Non ti rispondo nemmeno, Conte. Come sepre scambi lucciole per lanterne, per usare un eufemismo.
E un po’ di tempo che per ragioni personali (non certo terribili…) manco dal blog.
Però quando leggo questo documento, come noto uomo di mktg operativo, ammutolisco.
Possibile che perdiamo ancora tempo in riunioni praticamente vuote, con verbi condizionali tipo parrocchia medievale da controriforma, in teatrini dolomitici con scenografie costruite con la carta velina delle buone e oneste intenzioni ???
Mah !
Il documento finale è praticamente inesistente, quasi come il cavaliere di Calvino.
E' un compitino in salsa di mktg tipo scuola serale o notte prima degli esami .
Dopo i bla bla, manca però quello che veniva chiesto un tempo (defunta legge 36 ?) dalla Politica:
• Obiettivi chiari
• Spese previste
• Tempi di attuazione
• Responsabili dei singoli progetti
E invece, ecco alcune delle perle contenute – mai superate o pare insuperabili.
• Linee guida possibili
• I Punti di forza sono superati da quelli di debolezza e quindi sono NULLI
• “dove vorremmo andare” – tutto al condizionale prossimo venturo ….
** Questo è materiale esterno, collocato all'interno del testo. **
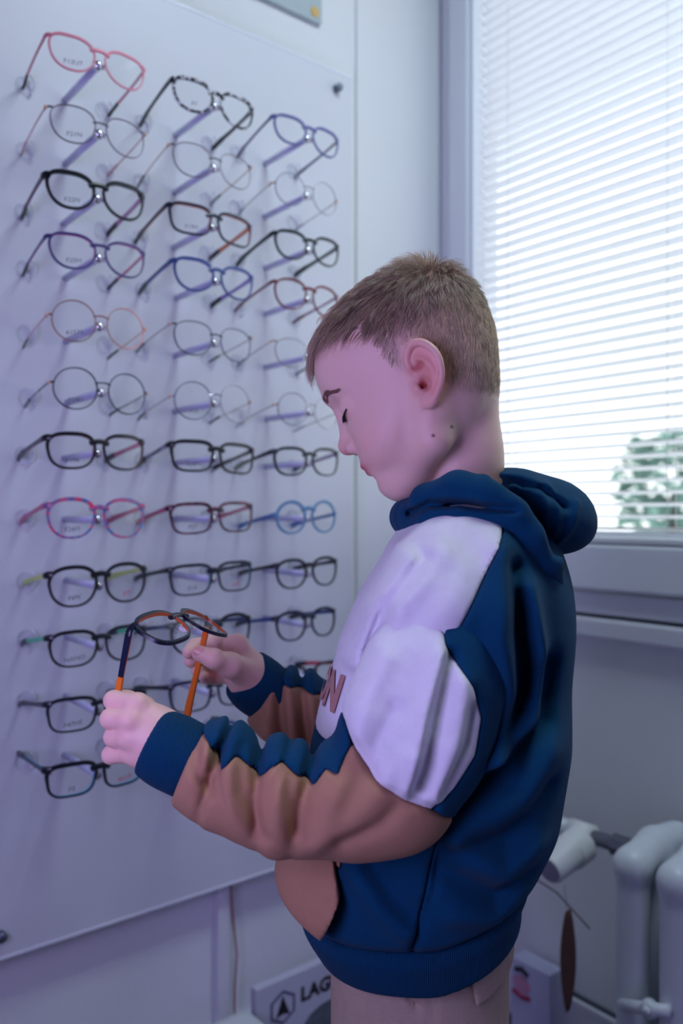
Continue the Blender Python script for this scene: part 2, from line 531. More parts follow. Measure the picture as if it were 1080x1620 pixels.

• “l’auspicio è che la Politica torni ad indirizzare” …. E’ un plauso al past president Guido Malossini e alla fu legge 36 !?
Grazie Carrillo, fedele cronista che hai speso tempo e spazio per noi e grazie anche al baffo Pojer che nello scorso millennio si sorbì per intero e fino all’ultima goccia le mie lezioni, promosse e offerte gratuitamente dal defunto CVT.